With his brother away, he said, it is difficult for his two sons, Ian, 23, and Rick, 20, to access his accounts to sustain his businesses or pay his workers because he has not been certified dead.
In 2019, Njau was ordered by a court to return Sh20 million he had apparently stolen from a client. The family said the matter had been settled.
In the case, Njau was charged with stealing the money from Stephen Muchina on December 2, 2016, in Nairobi.
The charge sheet said Njau, Muchina's lawyer, stole the money entrusted to him to paying Geoffrey Gitau for the sale of a plot in Ruiru municipality.
The court issued the order after Njau failed to repay the money after two years.
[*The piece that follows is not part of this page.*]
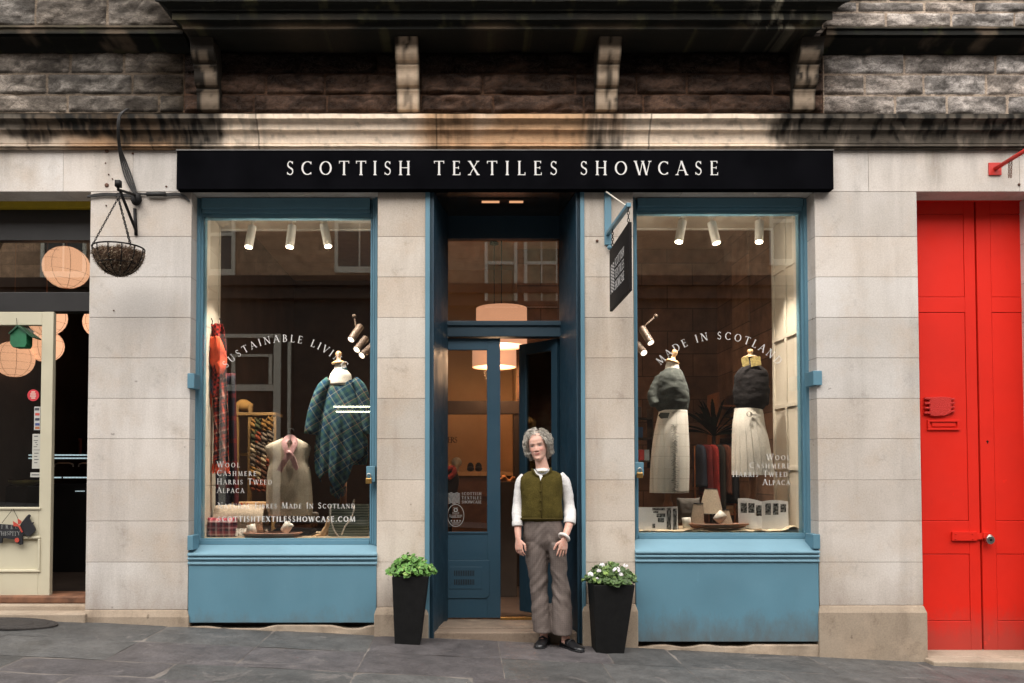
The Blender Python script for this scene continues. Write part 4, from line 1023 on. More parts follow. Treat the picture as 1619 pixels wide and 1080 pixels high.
CRM = knit('cream_wool', (.78, .75, .69), 160, .06, bump=.3)
def neckcap(t, u, v0, v1, lean=0, y=.5, knob=True):
    a = P(u, v1, y); b = P(u+lean, v0, y)
    mb = MB(); mb.rings_ax(a, b, [(0, .062), (.12, .064), (.2, .05), (.3, .022), (.55, .018), (.75, .028), (.95, .02), (1, .004)], 20); mb.build('neck_cap', PWOOD, t, smooth=True)
def stand(t, u, v, y, zb):
    a = P(u, v, y); mb = MB(); mb.rings_ax((a.x, y, a.z+.1), (a.x, y, zb+.003), [(0, .03), (.4, .028), (.5, .045), (.62, .03), (.85, .03), (.9, .085), (1, .09)], 20); mb.build('stand', WOOD, t, smooth=True)
# mannequin in a wrap skirt
y = .52; t = thing('mannequin', 'mannequin in a grey-green sweater and cream checked wrap skirt, right display window', 'mannequin', (X(1060, y), y, ZPR))
m1 = MB(); m1.rings(ruv(interp([(1054, 1071, 572, .05), (1051, 1074, 584, .06), (1048, 1078, 590, .08)]), y)); m1.build('neck', CRM, t, smooth=True)
neckcap(t, 1062, 553, 574, 6, y)
m1 = MB(); m1.rings(ruv(cr([(1053, 1073, 582, .055), (1044, 1078, 588, .085), (1037, 1083, 600, .11), (1033, 1088, 615, .125), (1032, 1090, 630, .12), (1035, 1089, 642, .11), (1040, 1087, 648, .1), (1043, 1086, 651, .095)]), y))
m1.tube(path([P(1043, 598, y), P(1035, 612, y-.02), P(1031, 628, y-.05), P(1036, 640, y-.08)], 5), .042, 14)
sw = remesh(m1, 'sweater', SW_G, t, .009, 4, lambda p, n: .007*nf((p.x*9, p.y*9, p.z*20), 3))
pl = lambda q, v: 1+(.022*sin(q*20)*sm(655, 700, v) if q > pi and cos(q) < .2 else .006*sin(q*9))
TWK = tartan('cream_check', (.80, .78, .73), [(.02, (.80, .78, .73)), (.46, (.52, .5, .45)), (.5, (.80, .78, .73)), (.9, (.62, .58, .5)), (.93, (.80, .78, .73))], 5.2)
m1 = MB(); m1.rings(ruv(cr([(1043, 1086, 649, .10), (1040, 1087, 662, .115), (1035, 1088, 685, .13), (1031, 1089, 715, .14), (1029, 1089, 745, .145), (1028, 1088, 779, .145)], 6), y, 96, pl), cap=False); m1.build('skirt', TWK, t, smooth=True, thick=.004)
rnd = random.Random(4); m1 = MB(); yf2 = y-.148
for i in range(150):
    v = 650+128*i/150; u = 1066+rnd.gauss(0, .8); p = P(u, v, y-.105-.045*sm(650, 700, v)); q = p+Vector((rnd.uniform(-.03, .035), -.004, rnd.uniform(-.02, .0))); m1.tube([p, q], .002, 4)
m1.build('fringe', plain('speckled_fringe', (.3, .3, .28), .9, .8, 90), t)
m1 = MB(); m1.prism([P(u, v, y-.128) for u, v in ((1041, 657), (1044, 652.5), (1059, 652.5), (1056, 661), (1045, 662))], (0, .006, 0)); m1.build('buckle_strap', plain('dark_leather', (.03, .035, .03), .5), t)
stand(t, 1056, 776, y, ZPR)
# mannequin in a pleated skirt
y = .56; t = thing('mannequin', 'mannequin in a black sweater and pleated cream kilt skirt, right display window', 'mannequin', (X(1188, y), y, ZPR))
m1 = MB(); m1.rings(ruv(interp([(1179, 1195, 562, .05), (1177, 1198, 575, .06), (1172, 1203, 583, .08)]), y)); m1.build('neck', plain('black_jersey', (.02, .018, .017), .9), t, smooth=True); neckcap(t, 1186, 552, 566, 0, y)
m1 = MB(); m1.rings(ruv(cr([(1176, 1200, 577, .065), (1167, 1210, 585, .088), (1162, 1215, 596, .105), (1163, 1214, 618, .12), (1162, 1214, 632, .12), (1165, 1207, 646, .1), (1166, 1205, 649, .095)]), y))
for s_ in (-1, 1): m1.tube(path([P(1188+s_*20, 597, y), P(1188+s_*24, 618, y-.01), P(1188+s_*22, 640, y-.02)], 5), .03, 12)
remesh(m1, 'sweater', SW_K, t, .009, 4, lambda p, n: .006*nf((p.x*10, p.y*8, p.z*20), 3))
m1 = MB(); 
for u0, u1 in ((1172, 1184), (1186, 1203)): m1.prism([P(a, v, y-.09) for a, v in ((u0, 566), (u1-1, 563), (u1+1, 577), (u0+2, 580))], (0, .004, 0))
m1.build('swing_tag', plain('mustard_card', (.42, .33, .12), .7, .5, 60), t)
def kp(q, v):
    if not pi < q < 2*pi: return 1
    a = (q-pi)/pi*9; f = a-math.floor(a); return 1+(.045*f-.02)*sm(655, 690, v)
m1 = MB(); m1.rings(ruv(cr([(1162, 1204, 646, .1), (1161, 1206, 656, .11), (1159, 1208, 672, .12), (1158.5, 1213, 695, .135), (1158, 1218, 722, .145), (1158, 1223, 751, .15)], 6), y, 180, kp), cap=False); m1.build('skirt', CRM, t, smooth=False, thick=.003)
m1 = MB(); c = P(1184, 655, y-.125); m1.tube([c+Vector((.02*cos(a), -.004, .022*sin(a))) for a in [2*pi*i/16 for i in range(16)]], .004, 6, closed=True); m1.build('buckle', STEEL, t)
m1 = MB(); m1.prism([P(u, v, y-.122) for u, v in ((1186, 653), (1203, 656), (1203, 659), (1186, 657))], (0, .004, 0)); m1.build('buckle_strap', CRM, t); stand(t, 1190, 765, y, ZPR)
# mannequin in a tartan cape
y = .55; t = thing('mannequin', 'mannequin in a teal and green tartan cape, left display window', 'mannequin', (X(540, y), y, ZPL))
m1 = MB(); m1.rings(ruv(interp([(530, 546, 575, .05), (528, 548, 584, .058), (522, 555, 592, .075), (518, 558, 610, .09)]), y)); m1.build('neck', CRM, t, smooth=True); neckcap(t, 536, 555, 576, -1, y)
CAPE = tartan('teal_tartan', (.010, .045, .085), [(.16, (.04, .10, .085)), (.3, (.012, .06, .115)), (.42, (.26, .26, .2)), (.455, (.010, .04, .085)), (.62, (.055, .12, .10)), (.75, (.34, .22, .13)), (.775, (.010, .04, .08)), (.9, (.09, .17, .17))], 5, (0, radians(33), 0))
prof = cr([(529, 548, 584, .055), (517, 561, 590, .085), (509, 570, 602, .11), (504, 575, 625, .13), (500, 578, 655, .14), (499, 577, 690, .15), (500, 570, 730, .15), (505, 566, 785, .14)], 6)
def lut_(x, t):
    for (a, va), (b, vb) in zip(t, t[1:]):
        if x <= b: return va+(vb-va)*max(0, (x-a)/(b-a))
    return t[-1][1]
def capef(a, b):
    q = 2*pi*a; j = b*(len(prof)-1); i = min(int(j), len(prof)-2); f = j-i; r = [x+(y_-x)*f for x, y_ in zip(prof[i], prof[i+1])]
    c = cos(q); front = 1 if sin(q) < 0 else 0
    vb = lut_(c, [(-1, 728), (-.8, 762), (-.6, 757), (-.42, 744), (-.1, 772), (.02, 784), (.2, 776), (.5, 757), (.75, 728), (1, 708)])+3*sin(q*9) if front else 735
    v = 582+(vb-582)*b; ul, ur, hd = r[0], r[1], r[3]
    j = min(len(prof)-1.001, max(0, (v-582)/(785-582)*(len(prof)-1))); i = int(j); f = j-i; r = [x+(y_-x)*f for x, y_ in zip(prof[i], prof[i+1])]; ul, ur, hd = r[0], r[1], r[3]
    m_ = 1+.07*sin(q*11+1)*sm(620, 720, v)+.035*sin(q*23)*sm(640, 760, v); p0, p1 = P(ul, v, y), P(ur, v, y)
    x = (p0.x+p1.x)/2+(p1.x-p0.x)/2*c*m_; yy = y+hd*sin(q)*m_
    if front and v < 612: yy += .05*exp(-((c)/.22)**2)*(1-(v-582)/30)
    return (x, yy, p0.z)
m1 = MB(); m1.sheet(capef, 160, 60); m1.build('cape', CAPE, t, smooth=True, thick=.004)
for s_, pts in ((0, [(521, 600, 6), (511, 614, 10), (503, 635, 11), (498, 655, 12), (493, 687, 12.5)]), (1, [(560, 600, 6), (570, 614, 9), (576, 635, 10), (580, 655, 10), (583, 686, 10)])):
    m1 = MB(); m1.tube([P(u, v, y-.03) for u, v, r in cr([Vector(p) for p in pts], 4)], [r*S(y) for u, v, r in cr([Vector(p) for p in pts], 4)], 16, cap=False); m1.build('cape_sleeve', CAPE, t, smooth=True, thick=.004)
m1 = MB(); rnd = random.Random(3)
for i in range(40):
    u = 522+i*.65; v = 778-abs(i-20)*.5; p = P(u, v, y-.14); m1.tube([p, p+Vector((rnd.gauss(0, .004), 0, -.05-.02*rnd.random()))], .0018, 4)
m1.build('cape_fringe', CAPE, t); stand(t, 543, 775, y, ZPL)
m1 = MB(); m1.prism([P(u, v, y-.06) for u, v in ((533, 585), (541, 608), (550, 585))], (0, .004, 0))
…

The lawyer had requested the court to grant him more time to settle the matter out of court.
It is not clear whether the disappearance is related to this case.
Law Society of Kenya, which has been teaming with the family to pursue the matter, said they have filed applications in court to extract the CCTV footage and his last call logs.
The society's CEO Mercy Wambua told the Star the court granted the orders compelling the police, authorities at Nairobi Metropolitan Services and telco Safaricom to produce the needed materials but they are yet to comply.
Wambua led a team of lawyers and LSK officials to Lang'ata police station on Wednesday to follow up the progress of the investigations.